**Task goal**
Starting at the first line of the listing below, repeat each line exactly until the line containing "COL = scene.collection", which you include. Leave out pictures.

**Extracted entries**
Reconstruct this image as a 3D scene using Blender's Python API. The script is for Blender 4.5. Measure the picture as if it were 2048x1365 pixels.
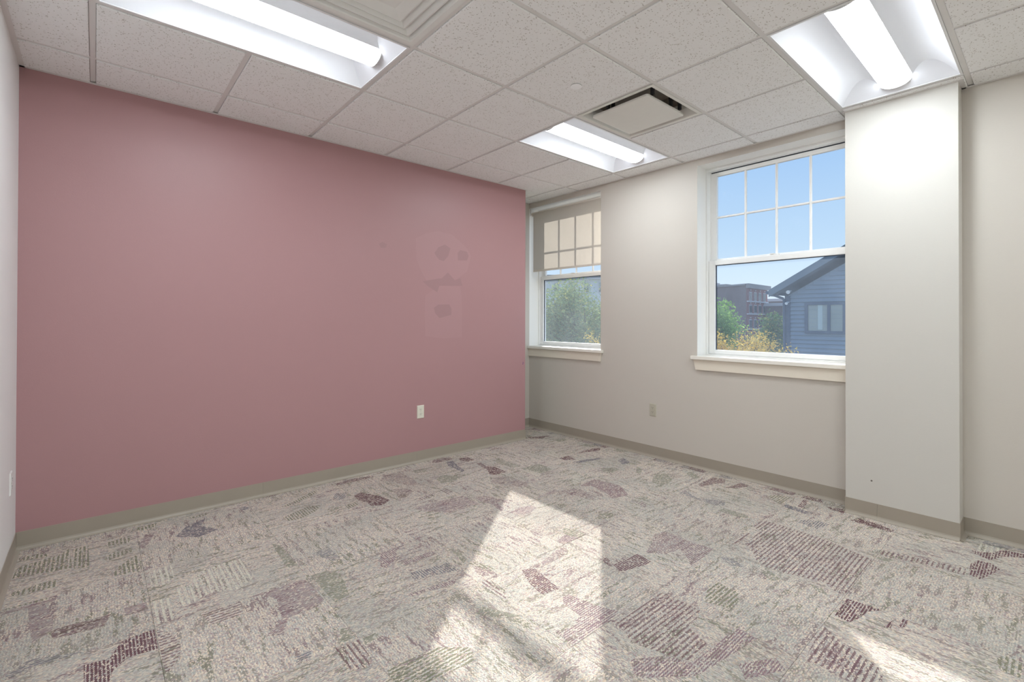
import bpy, math, random
from mathutils import Vector, Matrix
random.seed(7)
scene = bpy.context.scene
for o in list(bpy.data.objects): bpy.data.objects.remove(o)
COL = scene.collection

# ------------------------------------------------------------------ camera, world, sun, exposure
ZC = 1.2586
F_PX, CX, HY = 955.85, 1036.77, 634.78
YAW, PITCH, ROLL = math.radians(48.5134), math.radians(0.3369), math.radians(-0.1231)
f0 = Vector((math.cos(YAW), math.sin(YAW), 0)); r0 = Vector((math.sin(YAW), -math.cos(YAW), 0)); u0 = Vector((0, 0, 1))
u1 = u0*math.cos(PITCH) - f0*math.sin(PITCH); f1 = f0*math.cos(PITCH) + u0*math.sin(PITCH)
r2 = r0*math.cos(ROLL) - u1*math.sin(ROLL); u2 = u1*math.cos(ROLL) + r0*math.sin(ROLL)
cam = bpy.data.cameras.new('camera'); cam_o = bpy.data.objects.new('camera', cam); COL.objects.link(cam_o)
m = Matrix.Identity(4)
for i in range(3):
    m[i][0] = r2[i]; m[i][1] = u2[i]; m[i][2] = -f1[i]
m[2][3] = ZC
cam_o.matrix_world = m
cam.sensor_fit = 'HORIZONTAL'; cam.sensor_width = 36.0; cam.lens = 36.0*F_PX/2048
cam.shift_x = (1024-CX)/2048; cam.shift_y = (HY-682.5)/2048
cam.clip_start = 0.02; cam.clip_end = 600
scene.camera = cam_o

SUN_AZ, SUN_EL = math.radians(38.8), math.radians(26.0)
world = bpy.data.worlds.new('world'); scene.world = world; world.use_nodes = True
nt = world.node_tree; nt.nodes.clear()
tc = nt.nodes.new('ShaderNodeTexCoord'); sp = nt.nodes.new('ShaderNodeSeparateXYZ'); rp = nt.nodes.new('ShaderNodeValToRGB')
bg = nt.nodes.new('ShaderNodeBackground'); wo = nt.nodes.new('ShaderNodeOutputWorld')
nt.links.new(tc.outputs['Generated'], sp.inputs[0]); nt.links.new(sp.outputs['Z'], rp.inputs[0])
nt.links.new(rp.outputs[0], bg.inputs[0]); nt.links.new(bg.outputs[0], wo.inputs[0])
e = rp.color_ramp.elements
e[0].position = 0.0; e[0].color = (0.78, 0.88, 0.96, 1)
e[1].position = 1.0; e[1].color = (0.16, 0.34, 0.72, 1)
for p_, c_ in ((0.05, (0.72, 0.85, 0.97, 1)), (0.14, (0.56, 0.76, 0.97, 1)), (0.30, (0.40, 0.62, 0.93, 1))):
    q = e.new(p_); q.color = c_
bg.inputs[1].default_value = 1.0

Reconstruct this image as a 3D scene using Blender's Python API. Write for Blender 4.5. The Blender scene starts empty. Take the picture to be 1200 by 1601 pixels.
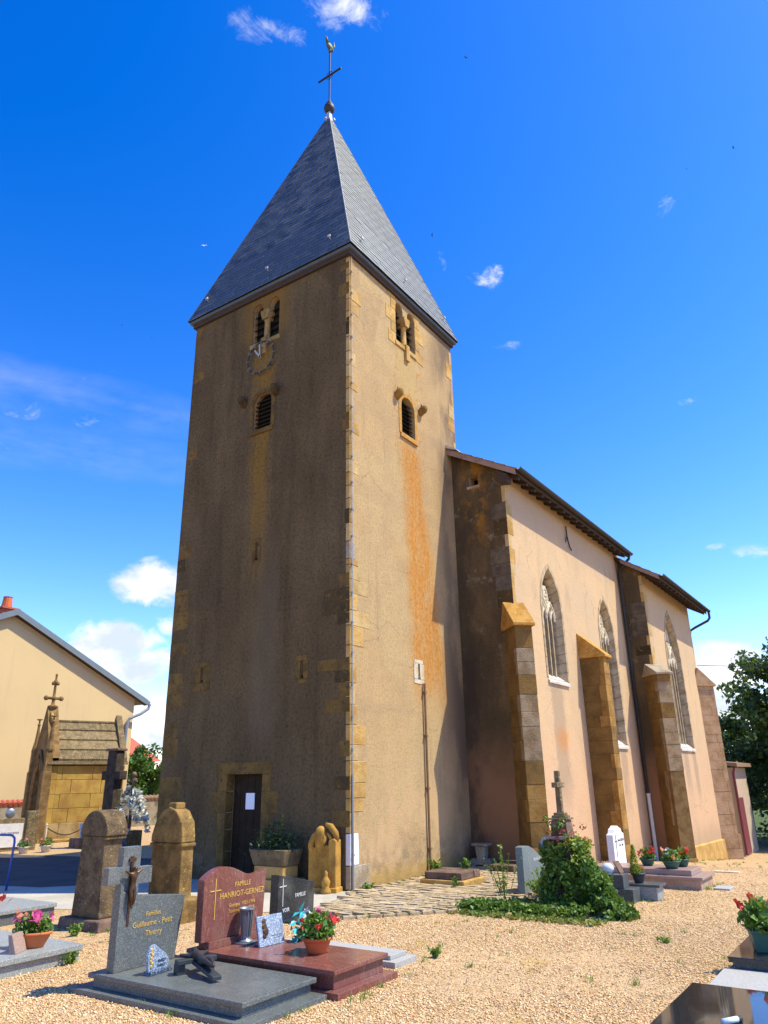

**Task result**
Reconstruct this image as a 3D scene using Blender's Python API. The script is for Blender 4.5. Measure the picture as if it were 2048x1365 pixels.
import bpy, math, random
from mathutils import Vector, Matrix
random.seed(7)
scene = bpy.context.scene
for o in list(bpy.data.objects): bpy.data.objects.remove(o)
COL = scene.collection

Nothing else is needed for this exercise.